Xamarin's use of native UI is important, but in my experience it's clearly not as seamless as you think; while you access the UI natively, there are intrinsic architectural differences that make it difficult to do so in a high-performance manner without a lot of fairly hacky code.

Yes, I've read the parent closely. The downsides are still wrong, because they assume that Xamarin is a cross-platform UI toolkit, which is not true. The performance downside is wrong, the newer features downsides is wrong, the front-end code sharing is wrong, the third party libraries is wrong (Xamarin can generate bindings for other frameworks automatically), and the only debatable one is getting locked in a framework.
I haven't used Xamarin, but I've used a number of other frameworks (some webview based, many not). Some had benefits, but many had a lot of drawbacks.

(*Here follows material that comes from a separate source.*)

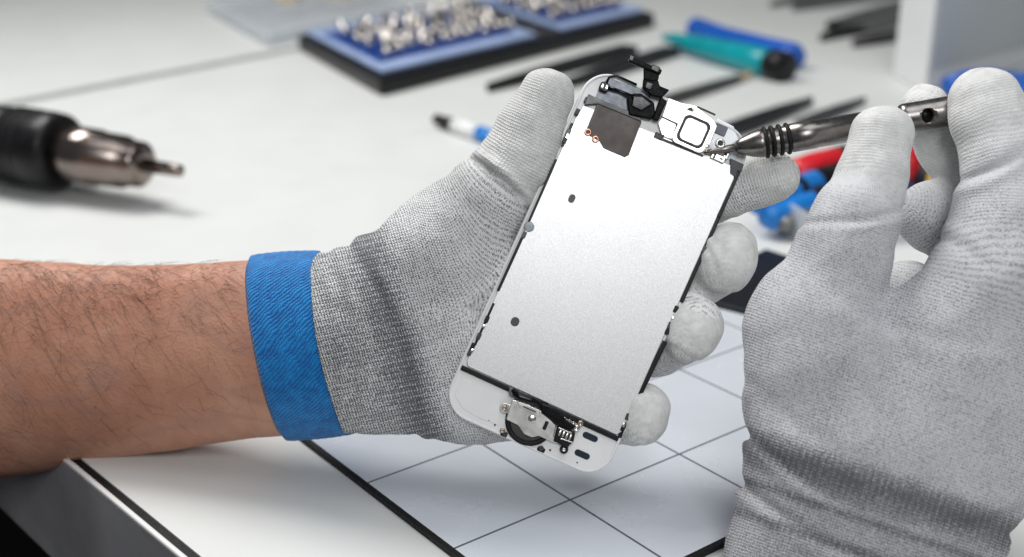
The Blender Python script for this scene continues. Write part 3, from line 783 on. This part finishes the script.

I could write a long blog post about what a headache it is to support both platforms, but I don't think any of these frameworks solve the real pain points. It's generally a lot of small things which add up. It also takes a lot of team discipline.

Code sharing would be useful, but not massively since the majority of code is in the UI. When the UI is different, a lot of differences start to be needed in the non-UI code as well. Suddenly you are back at square one. Depends on the app though.

90%+ shared code is a bold claim, Xamarin.com states 60-90%.

In my experience it's closer to 60%.

And you must of missed when Apple open sourced Swift and released binaries for Ubuntu 15.10 and Ubuntu 14.04.